The shift in perception, initiated by some researchers and alternative development groups about three to four decades ago, brought many elements into the frame of sustainable forest management. Importantly, it believed that forests can be used and managed well, without it being cordoned off into “Protected Areas” and cleansed of all human habitation. By doing so, it placed the many indigenous communities that live in and around forested habitats in the limelight. Such peoples often have a deep knowledge about their environment and use them wisely, with customary protocols for the harvest of natural resources, first fruit ceremonies for plant and animal species that they use, and the protection of sacred spaces.
Within what seemed a narrow field, of non-timber forest products (NTFPs) and their harvest, focused almost entirely on the market, NTFPs are known to impact several important issues. These include land tenures and legal rights over forest produce; village level negotiations over resources; and the adivasi peoples’ role in conservation and their livelihoods. About 10 per cent of our population are forest dwellers and a larger proportion depends directly and indirectly on forest resources. Markets and industry influence the rate and manner in which many NTFPs are extracted—oblivious to the fact that many species are getting scarcer by the day—hastening the need to ensure that protocols for harvests are in place.
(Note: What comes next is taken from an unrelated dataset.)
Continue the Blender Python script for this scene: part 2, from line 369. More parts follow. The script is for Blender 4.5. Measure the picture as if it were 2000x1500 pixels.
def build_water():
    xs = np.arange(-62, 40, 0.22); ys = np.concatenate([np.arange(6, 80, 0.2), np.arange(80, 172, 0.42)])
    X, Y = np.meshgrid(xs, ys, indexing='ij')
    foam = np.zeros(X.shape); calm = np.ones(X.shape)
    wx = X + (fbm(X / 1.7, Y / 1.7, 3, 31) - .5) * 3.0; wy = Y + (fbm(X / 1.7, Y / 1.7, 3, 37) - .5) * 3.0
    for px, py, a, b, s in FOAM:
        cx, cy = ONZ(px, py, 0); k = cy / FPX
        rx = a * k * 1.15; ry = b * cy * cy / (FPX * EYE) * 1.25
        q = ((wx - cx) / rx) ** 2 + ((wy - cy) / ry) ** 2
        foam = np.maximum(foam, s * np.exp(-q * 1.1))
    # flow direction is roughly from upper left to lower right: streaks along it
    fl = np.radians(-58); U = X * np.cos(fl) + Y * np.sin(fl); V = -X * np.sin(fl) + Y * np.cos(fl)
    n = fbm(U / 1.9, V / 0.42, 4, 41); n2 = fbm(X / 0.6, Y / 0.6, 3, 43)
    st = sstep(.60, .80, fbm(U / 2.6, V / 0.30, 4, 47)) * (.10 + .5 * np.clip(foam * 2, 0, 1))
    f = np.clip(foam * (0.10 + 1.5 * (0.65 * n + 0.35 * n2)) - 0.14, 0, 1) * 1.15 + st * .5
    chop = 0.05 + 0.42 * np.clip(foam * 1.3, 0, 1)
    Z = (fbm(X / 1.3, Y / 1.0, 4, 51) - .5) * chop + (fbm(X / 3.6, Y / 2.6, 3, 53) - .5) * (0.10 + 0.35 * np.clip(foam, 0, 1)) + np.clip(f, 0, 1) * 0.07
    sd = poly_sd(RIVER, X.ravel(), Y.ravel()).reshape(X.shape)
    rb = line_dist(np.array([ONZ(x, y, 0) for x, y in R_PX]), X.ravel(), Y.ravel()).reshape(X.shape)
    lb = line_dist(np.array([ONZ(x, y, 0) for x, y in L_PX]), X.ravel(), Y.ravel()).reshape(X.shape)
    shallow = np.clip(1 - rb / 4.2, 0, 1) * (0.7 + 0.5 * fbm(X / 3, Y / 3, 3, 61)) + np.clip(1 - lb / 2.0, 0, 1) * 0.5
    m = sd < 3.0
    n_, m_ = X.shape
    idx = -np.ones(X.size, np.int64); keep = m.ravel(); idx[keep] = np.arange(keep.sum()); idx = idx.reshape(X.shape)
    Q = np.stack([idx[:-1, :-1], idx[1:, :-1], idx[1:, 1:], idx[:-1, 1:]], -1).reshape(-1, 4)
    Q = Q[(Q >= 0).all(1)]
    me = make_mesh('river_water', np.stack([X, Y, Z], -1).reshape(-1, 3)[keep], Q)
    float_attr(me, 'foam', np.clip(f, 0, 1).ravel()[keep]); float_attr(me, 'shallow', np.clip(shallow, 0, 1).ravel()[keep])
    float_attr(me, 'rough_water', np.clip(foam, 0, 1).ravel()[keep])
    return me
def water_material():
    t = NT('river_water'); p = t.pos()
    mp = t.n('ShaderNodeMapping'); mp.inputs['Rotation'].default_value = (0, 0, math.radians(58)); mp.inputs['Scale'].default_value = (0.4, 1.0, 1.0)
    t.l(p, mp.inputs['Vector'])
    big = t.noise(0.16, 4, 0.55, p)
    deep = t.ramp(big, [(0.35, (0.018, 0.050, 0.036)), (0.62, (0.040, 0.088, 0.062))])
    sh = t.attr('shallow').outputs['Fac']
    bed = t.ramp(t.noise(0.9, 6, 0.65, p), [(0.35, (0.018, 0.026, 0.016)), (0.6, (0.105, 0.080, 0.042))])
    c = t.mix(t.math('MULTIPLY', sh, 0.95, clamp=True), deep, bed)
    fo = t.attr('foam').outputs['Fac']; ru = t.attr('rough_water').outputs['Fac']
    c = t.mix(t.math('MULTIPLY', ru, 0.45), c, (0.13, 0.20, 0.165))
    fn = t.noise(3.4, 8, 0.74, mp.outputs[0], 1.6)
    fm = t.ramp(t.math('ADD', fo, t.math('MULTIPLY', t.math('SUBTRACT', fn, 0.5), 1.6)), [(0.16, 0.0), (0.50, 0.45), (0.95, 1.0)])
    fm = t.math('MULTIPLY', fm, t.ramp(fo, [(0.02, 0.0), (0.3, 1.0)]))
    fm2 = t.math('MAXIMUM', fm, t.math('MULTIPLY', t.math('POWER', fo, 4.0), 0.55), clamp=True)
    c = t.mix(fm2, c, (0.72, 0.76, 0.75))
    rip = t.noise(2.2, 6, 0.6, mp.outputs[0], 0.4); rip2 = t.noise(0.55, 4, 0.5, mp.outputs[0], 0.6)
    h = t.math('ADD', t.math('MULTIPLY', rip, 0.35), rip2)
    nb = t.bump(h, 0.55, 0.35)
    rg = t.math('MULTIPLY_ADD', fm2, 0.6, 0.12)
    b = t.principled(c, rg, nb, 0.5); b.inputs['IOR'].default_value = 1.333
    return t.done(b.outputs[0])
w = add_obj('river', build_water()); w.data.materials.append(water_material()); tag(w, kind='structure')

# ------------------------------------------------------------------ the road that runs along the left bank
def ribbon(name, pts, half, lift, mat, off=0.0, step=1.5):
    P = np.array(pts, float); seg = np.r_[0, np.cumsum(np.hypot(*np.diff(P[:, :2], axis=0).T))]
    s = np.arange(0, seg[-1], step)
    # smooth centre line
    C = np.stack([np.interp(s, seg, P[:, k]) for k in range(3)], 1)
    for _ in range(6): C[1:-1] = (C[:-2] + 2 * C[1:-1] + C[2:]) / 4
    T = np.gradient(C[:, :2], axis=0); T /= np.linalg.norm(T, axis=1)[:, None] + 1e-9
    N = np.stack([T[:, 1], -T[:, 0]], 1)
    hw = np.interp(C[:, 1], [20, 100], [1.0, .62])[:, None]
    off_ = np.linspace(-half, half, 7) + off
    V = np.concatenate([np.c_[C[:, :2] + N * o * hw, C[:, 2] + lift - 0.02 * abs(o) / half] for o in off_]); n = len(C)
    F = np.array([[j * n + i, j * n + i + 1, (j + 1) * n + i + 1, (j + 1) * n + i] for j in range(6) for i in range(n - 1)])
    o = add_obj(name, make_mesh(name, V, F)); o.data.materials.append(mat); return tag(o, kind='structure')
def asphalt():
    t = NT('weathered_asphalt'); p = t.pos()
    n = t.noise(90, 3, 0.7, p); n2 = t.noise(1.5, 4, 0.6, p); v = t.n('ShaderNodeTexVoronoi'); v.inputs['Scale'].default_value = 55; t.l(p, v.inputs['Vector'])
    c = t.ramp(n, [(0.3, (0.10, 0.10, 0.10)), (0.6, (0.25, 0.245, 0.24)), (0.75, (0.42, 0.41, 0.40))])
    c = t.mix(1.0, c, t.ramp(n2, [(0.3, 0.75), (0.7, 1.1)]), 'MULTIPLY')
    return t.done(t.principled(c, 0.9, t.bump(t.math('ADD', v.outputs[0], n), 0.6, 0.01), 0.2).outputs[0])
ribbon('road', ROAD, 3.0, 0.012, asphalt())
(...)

Adivasis take a lot of risk to procure non-timber forest produce (Photo: SAYANTAN BERA / CSE)
The Non-Timber Forest Products Exchange Programme-Asia (NTFP-EP) is a network with presence in the Philippines, Indonesia, Vietnam, Cambodia, Malaysia and India. Its shared goal is to empower forest-based communities to make use of and manage forest resources judiciously, simultaneously respecting the integrity of their cultural traditions. The organisations within the NTFP-EP work with communities in developing and implementing initiatives that meet their needs, helping them market the surplus. (
www.ntfp.org).
In India the programme’s activities are, at present, confined to Tamil Nadu, Kerala, Karnataka, Andhra Pradesh, Odisha, Chhattisgarh and Maharashtra. Much of the work undertaken is with adivasi communities, broadly in the three fields of ecosystem conservation, advocacy and livelihoods. The activities range from establishing nurseries to planting of native and NTFP-EP plant species, protecting sacred groves and community forests; from making the Panchayat Extension for Scheduled Areas Act (PESA) and the Forest Rights Act work for the people in the villages, and planning the proper restoration and management of claimed lands; from using sustainable harvest protocols to procure NTFPs to value-adding and marketing them. These areas of work go hand in hand. The secretariat for the India-network is in the Keystone Foundation, Kotagiri, Tamil Nadu. (
http://keystone-foundation.org/ and
http://ntfp.org.in).
NTFPs pervade our homes and lives in more ways than we realise. The tejpatta that gives food a pleasant aroma, the frankincense in the agarbattis we light in our shrines, the tendu-leaf bidis that men puff, the bamboo winnows and baskets in any kitchen, the gums in our laddus, the lacquer bangles that adorn women’s wrists, even paints and varnishes, the fashionable shawl woven of tassar silk, are some examples. The adivasi who collect these products take much risk to procure some of them, as when they climb tall trees for cocoons or for the resin. The exchange programme strives for their well-being as well as for the prudent harvest of these products, both crucial for a development and conservation agenda. In the columns that follow, we hope to bring in stories that link the forest and forest-dependent communities to our daily life.